'Cities on Edge’: Urbanism along the Early Medieval Mediterranean Insular (and Coastal) Frontiers, workshop with Luca Zavagno (Bilkent University), Princeton University, November 22, 2024, 12:30–2:00 pm
Respondent: Helmut Reimitz, Princeton University
The trajectories of urbanism in both Western Europe, Byzantine, and Islamic Mediterranean in the passage from Late Antiquity to the Early Middle Ages have often been characterized by the long debate on the social, political, economic as well as urbanistic, and architectural nature of the transition from Classical polis to Medieval city often characterized by its fortification). Moreover, this was, in turn, influenced and molded by another long-lasting historiographical discussion centered on the so-called Pirennian divide, which pointed to the Arab invasions as the watershed in the history of the Great Sea. The latter -from the middle of the seventh century onwards- became a “Muslim Lake,” and this brought about the end of its role as a highway for trade and exchange of goods and ideas. These were confined to the eastern basin of the Mediterranean and nurtured an extraordinary boom of urban-centered artisanal and commercial activities, which only much later expanded to its western half.

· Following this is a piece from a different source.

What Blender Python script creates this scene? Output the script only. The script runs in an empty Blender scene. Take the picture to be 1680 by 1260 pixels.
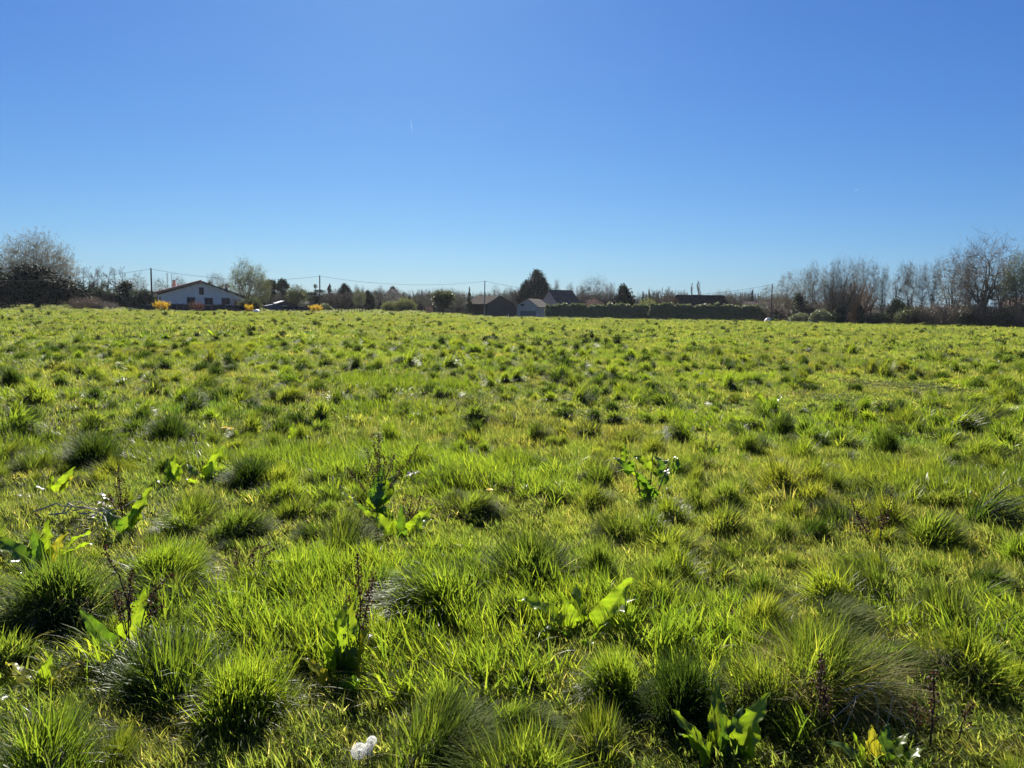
import bpy, math, random
import numpy as np
from mathutils import Vector, Matrix, Euler

# ---------------------------------------------------------------- camera, sky, sun
S = bpy.context.scene
COL = S.collection
FPX = 1213.0                       # focal length in photo pixels (1680 wide)
PITCH = math.radians(5.95)
ROLL = math.radians(0.85)
EYE = 1.6
cam_d = bpy.data.cameras.new('camera')
cam = bpy.data.objects.new('camera', cam_d)
COL.objects.link(cam)
cam.location = (0, 0, EYE)
cam_m = Matrix.Rotation(math.pi / 2 - PITCH, 3, 'X') @ Matrix.Rotation(ROLL, 3, 'Z')
cam.rotation_euler = cam_m.to_euler()
cam_d.sensor_width = 36.0
cam_d.lens = 36.0 * FPX / 1680.0
cam_d.clip_start = 0.05
cam_d.clip_end = 30000
S.camera = cam

SUN_EL = math.radians(36)
SUN_AZ = math.radians(-9)          # measured from +Y towards +X
world = bpy.data.worlds.new('World')
S.world = world
world.use_nodes = True
wn = world.node_tree.nodes
wl = world.node_tree.links
wn.clear()
wo = wn.new('ShaderNodeOutputWorld')
wb = wn.new('ShaderNodeBackground')
sky = wn.new('ShaderNodeTexSky')
sky.sky_type = 'NISHITA'
sky.sun_disc = False
sky.sun_elevation = SUN_EL
sky.sun_rotation = SUN_AZ
sky.altitude = 0
sky.air_density = 1.0
sky.dust_density = 0.25
sky.ozone_density = 2.2
sep = wn.new('ShaderNodeSeparateColor')
com = wn.new('ShaderNodeCombineColor')
wl.new(sky.outputs[0], sep.inputs[0])
for k, (a_, g_) in enumerate(((.195, 1.15), (.415, 1.02), (1.31, .70))):   # camera's rendering of the clear blue
    p_ = wn.new('ShaderNodeMath'); p_.operation = 'POWER'; p_.inputs[1].default_value = g_
    q_ = wn.new('ShaderNodeMath'); q_.operation = 'MULTIPLY'; q_.inputs[1].default_value = a_
    wl.new(sep.outputs[k], p_.inputs[0]); wl.new(p_.outputs[0], q_.inputs[0]); wl.new(q_.outputs[0], com.inputs[k])
wl.new(com.outputs[0], wb.inputs[0])
wb.inputs[1].default_value = 0.05
wl.new(wb.outputs[0], wo.inputs[0])

sun_d = bpy.data.lights.new('sun', 'SUN')
sun = bpy.data.objects.new('sun', sun_d)
COL.objects.link(sun)
sun_d.energy = 5.0
sun_d.angle = math.radians(0.5)
sun_d.color = (1.0, 0.94, 0.84)
sd = Vector((math.sin(SUN_AZ) * math.cos(SUN_EL), math.cos(SUN_AZ) * math.cos(SUN_EL), math.sin(SUN_EL)))
sun.rotation_euler = (-sd).to_track_quat('-Z', 'Y').to_euler()
sun.location = (0, 0, 40)

S.view_settings.view_transform = 'Standard'
S.view_settings.look = 'None'
S.view_settings.exposure = 1.4
S.view_settings.gamma = 1.0
S.render.engine = 'CYCLES'
S.cycles.max_bounces = 6
S.cycles.diffuse_bounces = 3
S.cycles.glossy_bounces = 2
S.cycles.transmission_bounces = 4
S.cycles.transparent_max_bounces = 4
S.cycles.caustics_reflective = False
S.cycles.caustics_refractive = False

# ---------------------------------------------------------------- pixel geometry and terrain
def ray(px, py):
    v = Vector(((px - 840) / FPX, (630 - py) / FPX, -1.0))
    return (cam_m @ v).normalized()

def hor(px):                       # image row of the horizon in this column
    return 503.5 + (px - 840) * math.tan(ROLL)

def sstep(a, b, x):
    t = min(1.0, max(0.0, (x - a) / (b - a)))
    return t * t * (3 - 2 * t)

_rn = random.Random(5)
WV = [(_rn.uniform(0, 6.28), _rn.uniform(.25, 1.6), _rn.uniform(0, 6.28)) for _ in range(14)]
WH = [(_rn.uniform(0, 6.28), _rn.uniform(3.2, 7.5), _rn.uniform(0, 6.28)) for _ in range(7)]
def terr_np(x, y):
    x = np.asarray(x, float); y = np.asarray(y, float)
    r = np.hypot(x, y)
    a = np.where(y > 1e-3, x / np.maximum(y, 1e-3), np.sign(x) * 9)
    pxx = 840 + a * FPX
    t = np.clip((pxx - 640) / 180.0, 0, 1); s = t * t * (3 - 2 * t)
    z = -1.3 * (np.minimum(r, 235) / 190.0) ** 2 * s
    n = np.zeros_like(r)
    for (th, k, ph) in WV:
        n += np.sin((x * math.cos(th) + y * math.sin(th)) * k + ph) / (0.6 + k)
    h = np.zeros_like(r)
    for (th, k, ph) in WH:
        h += np.sin((x * math.cos(th) + y * math.sin(th)) * k + ph + 1.3 * np.sin((x * math.sin(th) - y * math.cos(th)) * k * .6))
    fade = np.clip((r - 0.0) / 6.0, 0, 1) * np.clip(1.2 - r / 90.0, 0.12, 1)
    return z + (n * 0.026 + h * .011 * np.clip(2.2 - r / 30.0, 0, 1)) * fade

def terr(x, y):
    return float(terr_np(x, y))

def ground_at(px, py):             # world point where the photo pixel meets the ground
    d = ray(px, py)
    t = 1.0
    for k in range(6000):
        x, y, z = d.x * t, d.y * t, EYE + d.z * t
        if z <= terr(x, y):
            break
        t += max(0.01, 0.3 * (z - terr(x, y)))
        if t > 400: break
    return Vector((d.x * t, d.y * t, terr(d.x * t, d.y * t)))

def at(px, D):                     # ground point at horizontal distance D under column px
    d = ray(px, hor(px))
    h = Vector((d.x, d.y, 0)).normalized()
    x, y = h.x * D, h.y * D
    return Vector((x, y, terr(x, y)))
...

It is, however, important to notice how both these interpretative frameworks rested on the changes experienced by urban entities within their geopolitical structures of political and military power; consequently, the role of insular and coastal frontiers, or better, the areas of the Mediterranean acting as zones of cultural and economic interface fostering the creation or development of material and cultural innovations. In the period under scrutiny, cities have never been included among these. Indeed, both “new cities” and, eventually, the existence of economically resilient urban centers can be archaeologically documented across the early Medieval Mediterranean islands and coastlines.
Therefore, in this workshop, I will analyze the role played by cities “on insular (as well as coastal) edge” like Salamis-Constantia in Cyprus, Cagliari in Sardinia, Gortyn in Crete, Palermo, Catania, and Syracuse in Sicily, as well as Comacchio (in the northern Adriatic), and Amalfi (in the Thyrrenian), for they acted as catalysts of socio-cultural, political, and economic interactions across the frontiers of a politically and economically fragmented Mediterranean; I hope to prove that the peculiar geostrategic position of these cities, the role they played as floating between “hegemonic political and economic systems and nearly complete integration in such systems,” and their economic vitality draw a picture of urbanism which complemented with more “traditional” urban developments as these predicated on political, religious, and administrative functions or military and strategic relevance for hegemonic empires.
Luca Zavagno is Associate Professor of Byzantine Studies in the Department of History and Department of Archaeology at Bilkent University. He is a 2024–2025 Visiting Fellow at the Seeger Center for Hellenic Studies.